__Task to carry out__: Write out, word for word, only the data from its first line to the line containing "(.07, .06, .045)]".

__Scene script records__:

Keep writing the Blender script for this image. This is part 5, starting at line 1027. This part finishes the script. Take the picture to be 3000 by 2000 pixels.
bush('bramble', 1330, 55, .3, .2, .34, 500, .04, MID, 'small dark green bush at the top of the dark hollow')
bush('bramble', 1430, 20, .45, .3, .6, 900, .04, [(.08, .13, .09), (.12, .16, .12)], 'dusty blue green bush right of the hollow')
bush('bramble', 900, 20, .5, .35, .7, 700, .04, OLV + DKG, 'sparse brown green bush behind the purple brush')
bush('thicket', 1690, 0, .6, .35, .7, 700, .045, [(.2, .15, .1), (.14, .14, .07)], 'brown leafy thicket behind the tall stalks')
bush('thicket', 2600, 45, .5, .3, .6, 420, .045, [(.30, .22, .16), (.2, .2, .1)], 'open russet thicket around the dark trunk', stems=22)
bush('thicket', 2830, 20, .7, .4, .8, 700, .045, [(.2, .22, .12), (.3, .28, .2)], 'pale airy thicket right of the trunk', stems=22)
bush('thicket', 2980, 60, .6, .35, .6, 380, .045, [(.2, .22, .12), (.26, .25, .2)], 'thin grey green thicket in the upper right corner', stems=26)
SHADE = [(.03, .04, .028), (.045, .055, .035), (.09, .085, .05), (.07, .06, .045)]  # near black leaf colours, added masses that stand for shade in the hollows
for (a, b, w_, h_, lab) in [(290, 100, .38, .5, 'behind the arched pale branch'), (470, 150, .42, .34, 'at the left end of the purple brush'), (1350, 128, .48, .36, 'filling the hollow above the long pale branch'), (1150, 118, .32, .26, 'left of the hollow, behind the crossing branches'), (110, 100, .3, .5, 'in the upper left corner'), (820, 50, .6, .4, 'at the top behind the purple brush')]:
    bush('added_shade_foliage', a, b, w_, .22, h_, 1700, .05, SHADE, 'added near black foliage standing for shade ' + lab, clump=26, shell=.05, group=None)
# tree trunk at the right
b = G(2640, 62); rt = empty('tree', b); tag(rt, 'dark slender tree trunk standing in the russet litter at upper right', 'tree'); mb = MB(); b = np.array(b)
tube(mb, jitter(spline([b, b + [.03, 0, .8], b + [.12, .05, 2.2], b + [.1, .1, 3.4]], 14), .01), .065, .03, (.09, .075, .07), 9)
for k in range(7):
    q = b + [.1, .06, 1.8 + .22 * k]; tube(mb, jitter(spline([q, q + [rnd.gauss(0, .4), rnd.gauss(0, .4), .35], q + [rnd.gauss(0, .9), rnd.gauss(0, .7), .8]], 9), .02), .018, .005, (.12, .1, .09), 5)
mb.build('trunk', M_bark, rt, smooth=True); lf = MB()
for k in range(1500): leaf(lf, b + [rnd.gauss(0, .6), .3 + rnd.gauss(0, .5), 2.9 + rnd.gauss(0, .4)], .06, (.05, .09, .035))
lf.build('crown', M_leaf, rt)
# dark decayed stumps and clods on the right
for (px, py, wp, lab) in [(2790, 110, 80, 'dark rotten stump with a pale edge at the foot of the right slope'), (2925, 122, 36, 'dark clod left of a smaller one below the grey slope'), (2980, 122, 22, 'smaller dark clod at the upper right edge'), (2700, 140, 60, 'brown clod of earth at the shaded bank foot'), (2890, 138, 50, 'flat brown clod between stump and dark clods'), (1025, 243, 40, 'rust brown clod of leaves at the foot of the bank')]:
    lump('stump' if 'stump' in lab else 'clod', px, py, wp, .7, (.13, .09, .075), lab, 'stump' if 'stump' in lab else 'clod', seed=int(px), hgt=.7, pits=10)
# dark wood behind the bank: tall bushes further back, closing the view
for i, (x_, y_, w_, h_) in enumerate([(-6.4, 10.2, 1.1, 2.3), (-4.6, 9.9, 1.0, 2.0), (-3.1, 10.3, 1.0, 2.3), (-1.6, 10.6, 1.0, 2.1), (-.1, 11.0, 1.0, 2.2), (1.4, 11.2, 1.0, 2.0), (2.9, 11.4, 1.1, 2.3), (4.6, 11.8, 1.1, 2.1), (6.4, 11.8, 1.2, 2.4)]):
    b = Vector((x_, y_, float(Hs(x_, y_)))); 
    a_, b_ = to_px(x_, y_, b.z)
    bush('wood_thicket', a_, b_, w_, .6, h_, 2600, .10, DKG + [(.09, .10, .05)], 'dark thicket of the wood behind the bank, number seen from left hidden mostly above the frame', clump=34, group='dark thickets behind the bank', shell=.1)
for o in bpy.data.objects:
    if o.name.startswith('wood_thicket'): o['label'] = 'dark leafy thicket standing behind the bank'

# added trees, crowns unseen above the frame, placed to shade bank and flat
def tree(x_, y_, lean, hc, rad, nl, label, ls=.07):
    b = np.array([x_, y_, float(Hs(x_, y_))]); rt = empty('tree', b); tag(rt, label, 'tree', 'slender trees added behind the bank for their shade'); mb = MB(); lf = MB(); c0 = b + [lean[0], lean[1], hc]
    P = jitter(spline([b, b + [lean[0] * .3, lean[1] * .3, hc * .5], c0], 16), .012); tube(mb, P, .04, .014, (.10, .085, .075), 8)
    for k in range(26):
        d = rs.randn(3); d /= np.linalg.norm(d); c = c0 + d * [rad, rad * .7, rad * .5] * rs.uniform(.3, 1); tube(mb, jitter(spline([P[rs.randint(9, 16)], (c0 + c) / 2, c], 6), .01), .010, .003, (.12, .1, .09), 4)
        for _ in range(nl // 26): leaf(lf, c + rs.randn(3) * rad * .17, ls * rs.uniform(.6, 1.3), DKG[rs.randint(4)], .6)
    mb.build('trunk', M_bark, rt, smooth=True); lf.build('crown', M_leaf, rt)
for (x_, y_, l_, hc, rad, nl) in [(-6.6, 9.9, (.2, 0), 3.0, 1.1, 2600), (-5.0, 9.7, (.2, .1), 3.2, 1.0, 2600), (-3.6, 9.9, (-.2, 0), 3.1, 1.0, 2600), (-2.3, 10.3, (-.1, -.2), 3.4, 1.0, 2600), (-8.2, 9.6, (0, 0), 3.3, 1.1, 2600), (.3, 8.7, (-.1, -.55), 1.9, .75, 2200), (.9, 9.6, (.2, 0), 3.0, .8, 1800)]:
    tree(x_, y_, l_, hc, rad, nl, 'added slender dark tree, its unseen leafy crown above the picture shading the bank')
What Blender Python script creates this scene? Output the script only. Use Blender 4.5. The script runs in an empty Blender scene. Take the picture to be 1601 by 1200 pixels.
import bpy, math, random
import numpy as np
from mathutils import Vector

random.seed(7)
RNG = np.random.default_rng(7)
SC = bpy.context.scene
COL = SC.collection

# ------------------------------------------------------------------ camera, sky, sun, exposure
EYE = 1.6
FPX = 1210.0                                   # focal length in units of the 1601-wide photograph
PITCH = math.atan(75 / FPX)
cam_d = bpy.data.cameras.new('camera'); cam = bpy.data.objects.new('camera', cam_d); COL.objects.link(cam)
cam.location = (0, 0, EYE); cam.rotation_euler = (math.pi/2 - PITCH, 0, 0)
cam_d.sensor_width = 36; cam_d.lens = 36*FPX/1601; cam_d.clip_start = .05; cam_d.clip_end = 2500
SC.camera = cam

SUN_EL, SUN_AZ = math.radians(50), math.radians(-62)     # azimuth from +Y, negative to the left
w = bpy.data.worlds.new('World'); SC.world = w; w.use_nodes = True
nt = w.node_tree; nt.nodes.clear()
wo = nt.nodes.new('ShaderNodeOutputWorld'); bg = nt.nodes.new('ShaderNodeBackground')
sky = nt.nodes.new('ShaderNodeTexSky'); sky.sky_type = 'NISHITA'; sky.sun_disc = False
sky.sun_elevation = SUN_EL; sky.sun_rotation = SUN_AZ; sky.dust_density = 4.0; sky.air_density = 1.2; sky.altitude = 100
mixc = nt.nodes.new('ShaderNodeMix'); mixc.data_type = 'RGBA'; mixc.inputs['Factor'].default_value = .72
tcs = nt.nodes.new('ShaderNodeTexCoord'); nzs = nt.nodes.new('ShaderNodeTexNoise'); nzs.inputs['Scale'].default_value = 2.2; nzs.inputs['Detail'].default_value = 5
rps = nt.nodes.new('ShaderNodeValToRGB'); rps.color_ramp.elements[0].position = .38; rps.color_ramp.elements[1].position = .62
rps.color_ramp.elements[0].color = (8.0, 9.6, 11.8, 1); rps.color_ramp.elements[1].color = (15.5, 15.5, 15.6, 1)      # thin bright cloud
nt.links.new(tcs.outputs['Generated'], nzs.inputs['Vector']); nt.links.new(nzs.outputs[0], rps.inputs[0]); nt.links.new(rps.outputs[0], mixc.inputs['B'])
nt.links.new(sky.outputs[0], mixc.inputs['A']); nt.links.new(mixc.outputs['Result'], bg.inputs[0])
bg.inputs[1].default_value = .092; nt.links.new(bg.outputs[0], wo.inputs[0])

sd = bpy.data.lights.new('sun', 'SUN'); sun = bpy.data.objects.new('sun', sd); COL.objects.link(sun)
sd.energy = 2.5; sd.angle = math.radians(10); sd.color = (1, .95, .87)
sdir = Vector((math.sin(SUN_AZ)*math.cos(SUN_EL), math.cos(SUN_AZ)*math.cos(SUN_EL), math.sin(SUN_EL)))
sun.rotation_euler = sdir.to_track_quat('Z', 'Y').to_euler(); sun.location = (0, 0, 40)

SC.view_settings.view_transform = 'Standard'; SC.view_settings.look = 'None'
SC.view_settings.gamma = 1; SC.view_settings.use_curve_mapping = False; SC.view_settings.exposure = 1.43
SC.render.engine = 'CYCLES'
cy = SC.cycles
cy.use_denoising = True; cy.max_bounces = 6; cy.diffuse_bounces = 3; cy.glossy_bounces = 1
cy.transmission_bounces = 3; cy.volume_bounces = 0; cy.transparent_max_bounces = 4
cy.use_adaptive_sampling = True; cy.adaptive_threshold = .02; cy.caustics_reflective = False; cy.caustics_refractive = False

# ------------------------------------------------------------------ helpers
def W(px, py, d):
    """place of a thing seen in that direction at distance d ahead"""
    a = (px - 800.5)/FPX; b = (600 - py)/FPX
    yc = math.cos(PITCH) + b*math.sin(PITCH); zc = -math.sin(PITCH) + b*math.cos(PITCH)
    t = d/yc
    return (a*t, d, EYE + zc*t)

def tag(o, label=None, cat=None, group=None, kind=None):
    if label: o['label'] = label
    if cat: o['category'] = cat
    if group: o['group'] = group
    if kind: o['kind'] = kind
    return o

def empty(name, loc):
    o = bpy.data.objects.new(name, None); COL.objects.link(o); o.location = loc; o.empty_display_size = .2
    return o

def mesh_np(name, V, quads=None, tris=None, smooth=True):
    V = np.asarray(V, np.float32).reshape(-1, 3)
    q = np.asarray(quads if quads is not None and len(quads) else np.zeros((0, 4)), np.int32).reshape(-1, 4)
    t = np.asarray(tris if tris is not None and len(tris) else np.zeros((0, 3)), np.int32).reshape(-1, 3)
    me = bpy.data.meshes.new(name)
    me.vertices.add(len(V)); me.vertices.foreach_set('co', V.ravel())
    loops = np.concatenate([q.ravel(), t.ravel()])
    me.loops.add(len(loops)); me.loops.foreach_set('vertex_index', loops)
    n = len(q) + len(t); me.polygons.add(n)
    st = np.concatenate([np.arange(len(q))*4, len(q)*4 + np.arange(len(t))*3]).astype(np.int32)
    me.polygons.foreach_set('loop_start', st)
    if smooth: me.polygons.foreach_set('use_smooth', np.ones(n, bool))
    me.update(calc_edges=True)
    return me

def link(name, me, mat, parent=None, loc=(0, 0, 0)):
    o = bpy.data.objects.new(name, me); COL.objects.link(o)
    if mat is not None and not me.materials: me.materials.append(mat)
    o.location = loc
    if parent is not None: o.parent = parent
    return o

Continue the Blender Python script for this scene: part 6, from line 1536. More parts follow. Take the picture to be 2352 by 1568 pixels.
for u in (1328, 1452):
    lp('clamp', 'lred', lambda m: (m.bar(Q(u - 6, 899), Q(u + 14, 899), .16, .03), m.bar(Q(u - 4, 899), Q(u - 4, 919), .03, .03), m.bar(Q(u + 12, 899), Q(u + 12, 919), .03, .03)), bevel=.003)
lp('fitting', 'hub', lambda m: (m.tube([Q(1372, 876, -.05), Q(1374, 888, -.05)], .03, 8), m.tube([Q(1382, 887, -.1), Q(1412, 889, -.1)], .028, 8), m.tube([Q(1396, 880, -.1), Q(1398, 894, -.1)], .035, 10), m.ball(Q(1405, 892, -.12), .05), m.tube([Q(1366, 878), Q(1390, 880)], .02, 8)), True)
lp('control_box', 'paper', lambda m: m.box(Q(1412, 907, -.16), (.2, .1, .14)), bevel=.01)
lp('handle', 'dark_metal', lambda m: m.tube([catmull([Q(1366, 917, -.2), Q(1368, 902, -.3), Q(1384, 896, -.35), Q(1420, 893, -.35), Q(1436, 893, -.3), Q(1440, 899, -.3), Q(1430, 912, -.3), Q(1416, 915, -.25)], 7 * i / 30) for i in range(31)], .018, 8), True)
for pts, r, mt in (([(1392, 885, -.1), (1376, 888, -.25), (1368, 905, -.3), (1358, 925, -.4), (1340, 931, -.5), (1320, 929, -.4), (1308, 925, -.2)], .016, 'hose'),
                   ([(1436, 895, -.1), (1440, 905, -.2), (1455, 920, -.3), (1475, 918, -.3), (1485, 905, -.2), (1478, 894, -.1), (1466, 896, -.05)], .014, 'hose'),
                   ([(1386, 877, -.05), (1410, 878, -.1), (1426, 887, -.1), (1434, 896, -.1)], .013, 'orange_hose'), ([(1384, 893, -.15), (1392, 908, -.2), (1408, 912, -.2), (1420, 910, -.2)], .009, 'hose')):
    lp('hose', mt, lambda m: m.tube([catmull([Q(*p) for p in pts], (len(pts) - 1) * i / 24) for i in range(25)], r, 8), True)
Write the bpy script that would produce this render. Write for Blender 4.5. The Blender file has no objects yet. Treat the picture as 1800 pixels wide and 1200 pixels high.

__Exercise result__:
Keep writing the Blender script for this image. This is part 5, starting at line 1027. This part finishes the script. Take the picture to be 3000 by 2000 pixels.
bush('bramble', 1330, 55, .3, .2, .34, 500, .04, MID, 'small dark green bush at the top of the dark hollow')
bush('bramble', 1430, 20, .45, .3, .6, 900, .04, [(.08, .13, .09), (.12, .16, .12)], 'dusty blue green bush right of the hollow')
bush('bramble', 900, 20, .5, .35, .7, 700, .04, OLV + DKG, 'sparse brown green bush behind the purple brush')
bush('thicket', 1690, 0, .6, .35, .7, 700, .045, [(.2, .15, .1), (.14, .14, .07)], 'brown leafy thicket behind the tall stalks')
bush('thicket', 2600, 45, .5, .3, .6, 420, .045, [(.30, .22, .16), (.2, .2, .1)], 'open russet thicket around the dark trunk', stems=22)
bush('thicket', 2830, 20, .7, .4, .8, 700, .045, [(.2, .22, .12), (.3, .28, .2)], 'pale airy thicket right of the trunk', stems=22)
bush('thicket', 2980, 60, .6, .35, .6, 380, .045, [(.2, .22, .12), (.26, .25, .2)], 'thin grey green thicket in the upper right corner', stems=26)
SHADE = [(.03, .04, .028), (.045, .055, .035), (.09, .085, .05), (.07, .06, .045)]  # near black leaf colours, added masses that stand for shade in the hollows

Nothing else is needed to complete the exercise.